* TASK REQUIREMENTS
Look through the listing and locate every line containing the word "pixels"; copy those lines.
--- Start DATA EXTRACT ---
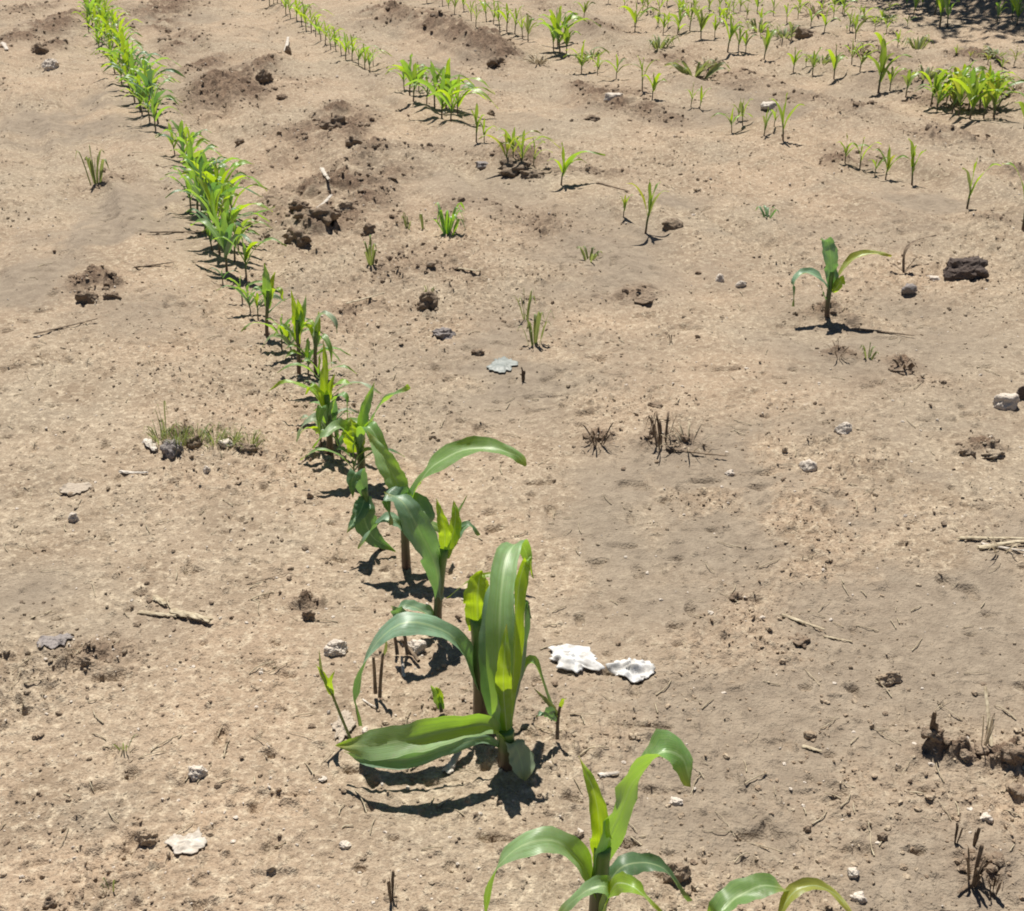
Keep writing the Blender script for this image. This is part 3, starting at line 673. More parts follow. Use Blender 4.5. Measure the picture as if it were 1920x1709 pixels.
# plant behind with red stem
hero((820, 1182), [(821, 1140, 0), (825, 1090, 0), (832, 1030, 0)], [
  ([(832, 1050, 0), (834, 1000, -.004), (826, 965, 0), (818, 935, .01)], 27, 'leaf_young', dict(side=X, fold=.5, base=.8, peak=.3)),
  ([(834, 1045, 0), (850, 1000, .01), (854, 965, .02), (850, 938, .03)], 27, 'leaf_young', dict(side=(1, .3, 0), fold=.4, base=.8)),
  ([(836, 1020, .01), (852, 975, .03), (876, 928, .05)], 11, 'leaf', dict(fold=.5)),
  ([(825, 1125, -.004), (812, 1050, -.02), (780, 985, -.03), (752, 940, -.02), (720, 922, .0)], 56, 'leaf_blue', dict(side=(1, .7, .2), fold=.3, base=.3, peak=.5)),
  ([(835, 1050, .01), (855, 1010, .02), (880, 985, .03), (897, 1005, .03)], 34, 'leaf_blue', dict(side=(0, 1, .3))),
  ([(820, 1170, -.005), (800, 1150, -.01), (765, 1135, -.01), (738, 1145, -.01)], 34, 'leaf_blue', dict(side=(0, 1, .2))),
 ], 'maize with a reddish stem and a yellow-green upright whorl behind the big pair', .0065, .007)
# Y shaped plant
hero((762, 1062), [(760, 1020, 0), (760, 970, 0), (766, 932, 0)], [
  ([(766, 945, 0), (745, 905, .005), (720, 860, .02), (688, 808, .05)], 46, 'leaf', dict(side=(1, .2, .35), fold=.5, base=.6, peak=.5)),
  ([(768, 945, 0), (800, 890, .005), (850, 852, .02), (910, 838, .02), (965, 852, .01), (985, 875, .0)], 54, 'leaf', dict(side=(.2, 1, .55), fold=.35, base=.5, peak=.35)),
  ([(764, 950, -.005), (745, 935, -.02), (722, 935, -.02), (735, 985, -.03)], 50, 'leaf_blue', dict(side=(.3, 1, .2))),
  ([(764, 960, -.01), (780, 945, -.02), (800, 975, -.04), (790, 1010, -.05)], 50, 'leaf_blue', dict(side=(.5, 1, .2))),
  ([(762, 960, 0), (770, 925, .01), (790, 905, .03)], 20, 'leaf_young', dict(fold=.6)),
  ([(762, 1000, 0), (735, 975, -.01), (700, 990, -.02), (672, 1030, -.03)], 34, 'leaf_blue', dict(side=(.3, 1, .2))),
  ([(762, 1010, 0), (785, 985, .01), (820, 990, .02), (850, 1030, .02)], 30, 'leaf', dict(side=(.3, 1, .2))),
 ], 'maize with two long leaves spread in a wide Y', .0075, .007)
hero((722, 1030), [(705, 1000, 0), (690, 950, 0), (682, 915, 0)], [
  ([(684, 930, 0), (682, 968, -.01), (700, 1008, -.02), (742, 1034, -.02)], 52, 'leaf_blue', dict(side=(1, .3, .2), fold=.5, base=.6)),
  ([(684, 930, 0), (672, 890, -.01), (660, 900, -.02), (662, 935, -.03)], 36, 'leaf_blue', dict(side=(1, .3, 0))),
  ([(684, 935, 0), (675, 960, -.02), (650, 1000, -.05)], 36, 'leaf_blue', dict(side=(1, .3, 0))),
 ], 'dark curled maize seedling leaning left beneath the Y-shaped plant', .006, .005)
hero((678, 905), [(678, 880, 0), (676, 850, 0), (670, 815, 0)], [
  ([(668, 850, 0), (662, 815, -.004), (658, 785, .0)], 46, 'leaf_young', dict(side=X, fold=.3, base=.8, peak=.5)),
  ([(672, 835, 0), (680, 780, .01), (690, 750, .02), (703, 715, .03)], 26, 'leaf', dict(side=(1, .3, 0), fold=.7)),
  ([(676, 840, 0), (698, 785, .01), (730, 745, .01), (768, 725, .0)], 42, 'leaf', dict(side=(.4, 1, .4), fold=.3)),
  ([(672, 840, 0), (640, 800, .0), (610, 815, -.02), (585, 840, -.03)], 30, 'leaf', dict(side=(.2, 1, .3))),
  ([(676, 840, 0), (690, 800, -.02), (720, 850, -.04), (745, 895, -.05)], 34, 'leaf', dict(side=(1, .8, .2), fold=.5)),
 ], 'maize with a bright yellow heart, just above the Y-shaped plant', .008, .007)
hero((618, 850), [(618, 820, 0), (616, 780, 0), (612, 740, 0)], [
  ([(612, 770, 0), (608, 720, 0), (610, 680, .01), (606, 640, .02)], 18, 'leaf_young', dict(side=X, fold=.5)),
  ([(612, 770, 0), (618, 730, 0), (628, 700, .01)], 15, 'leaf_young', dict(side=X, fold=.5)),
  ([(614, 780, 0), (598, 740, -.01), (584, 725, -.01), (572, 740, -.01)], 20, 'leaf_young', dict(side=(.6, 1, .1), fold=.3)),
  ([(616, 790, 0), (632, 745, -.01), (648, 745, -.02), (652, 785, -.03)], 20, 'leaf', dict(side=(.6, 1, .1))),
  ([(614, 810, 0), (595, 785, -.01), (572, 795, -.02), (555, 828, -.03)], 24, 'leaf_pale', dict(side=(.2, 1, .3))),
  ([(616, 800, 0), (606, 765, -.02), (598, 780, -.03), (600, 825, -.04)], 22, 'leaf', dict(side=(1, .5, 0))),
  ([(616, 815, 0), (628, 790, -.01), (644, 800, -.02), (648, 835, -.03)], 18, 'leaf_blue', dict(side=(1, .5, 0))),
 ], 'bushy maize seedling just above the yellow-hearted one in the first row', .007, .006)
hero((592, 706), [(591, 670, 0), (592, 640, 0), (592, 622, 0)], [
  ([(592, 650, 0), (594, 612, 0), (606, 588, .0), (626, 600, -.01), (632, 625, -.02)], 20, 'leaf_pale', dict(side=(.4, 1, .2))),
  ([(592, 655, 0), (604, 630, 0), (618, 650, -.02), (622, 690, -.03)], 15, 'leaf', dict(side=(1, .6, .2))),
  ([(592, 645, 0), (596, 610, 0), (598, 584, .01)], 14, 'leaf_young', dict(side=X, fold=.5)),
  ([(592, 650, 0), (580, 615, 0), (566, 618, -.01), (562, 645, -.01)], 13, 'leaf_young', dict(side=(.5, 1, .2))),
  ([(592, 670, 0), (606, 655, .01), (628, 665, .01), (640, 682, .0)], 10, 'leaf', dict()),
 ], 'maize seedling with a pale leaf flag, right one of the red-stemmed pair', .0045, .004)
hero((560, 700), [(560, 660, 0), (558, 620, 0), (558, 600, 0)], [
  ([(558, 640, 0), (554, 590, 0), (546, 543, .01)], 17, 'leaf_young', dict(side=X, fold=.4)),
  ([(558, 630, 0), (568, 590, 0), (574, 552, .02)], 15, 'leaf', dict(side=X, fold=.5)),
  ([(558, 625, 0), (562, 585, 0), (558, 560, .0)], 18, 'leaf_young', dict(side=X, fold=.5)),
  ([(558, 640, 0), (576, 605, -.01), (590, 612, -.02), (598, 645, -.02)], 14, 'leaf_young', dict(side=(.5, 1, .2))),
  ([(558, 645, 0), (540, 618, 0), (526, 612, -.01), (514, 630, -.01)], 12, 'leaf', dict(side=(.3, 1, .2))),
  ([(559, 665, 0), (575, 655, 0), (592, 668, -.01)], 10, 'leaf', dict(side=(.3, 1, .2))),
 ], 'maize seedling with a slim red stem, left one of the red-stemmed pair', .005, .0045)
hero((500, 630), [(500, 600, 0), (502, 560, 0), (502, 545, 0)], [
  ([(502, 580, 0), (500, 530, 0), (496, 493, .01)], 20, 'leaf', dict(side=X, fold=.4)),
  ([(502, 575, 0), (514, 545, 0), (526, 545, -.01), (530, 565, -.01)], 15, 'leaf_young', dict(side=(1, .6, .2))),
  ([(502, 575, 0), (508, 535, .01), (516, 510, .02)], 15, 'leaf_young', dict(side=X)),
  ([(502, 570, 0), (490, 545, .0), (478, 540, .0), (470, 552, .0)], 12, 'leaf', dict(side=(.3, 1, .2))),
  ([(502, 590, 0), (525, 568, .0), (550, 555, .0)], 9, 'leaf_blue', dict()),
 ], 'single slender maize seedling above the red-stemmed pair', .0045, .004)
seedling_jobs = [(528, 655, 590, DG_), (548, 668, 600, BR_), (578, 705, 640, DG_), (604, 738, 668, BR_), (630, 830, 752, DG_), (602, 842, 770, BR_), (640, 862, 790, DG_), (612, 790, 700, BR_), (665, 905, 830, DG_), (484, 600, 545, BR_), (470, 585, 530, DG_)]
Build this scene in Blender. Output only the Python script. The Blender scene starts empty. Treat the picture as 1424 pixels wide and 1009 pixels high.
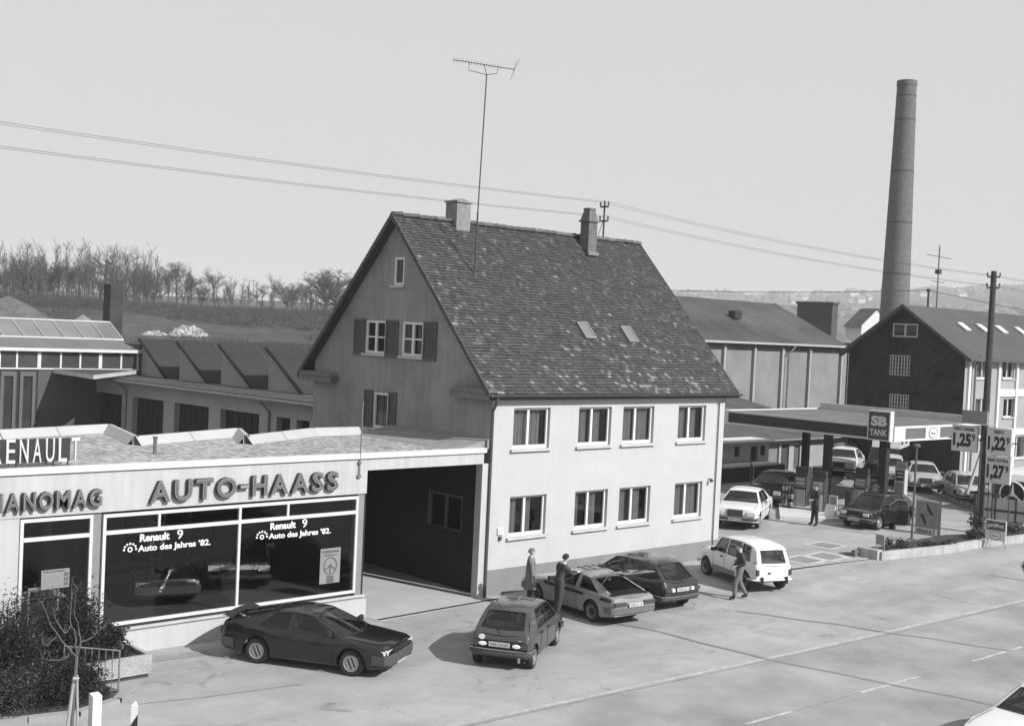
--- End DATA EXTRACT ---
* EXERCISE SOLUTION
Keep writing the Blender script for this image. This is part 3, starting at line 673. More parts follow. Use Blender 4.5. Measure the picture as if it were 1920x1709 pixels.
Build this scene in Blender. Output only the Python script. The Blender scene starts empty. Treat the picture as 1424 pixels wide and 1009 pixels high.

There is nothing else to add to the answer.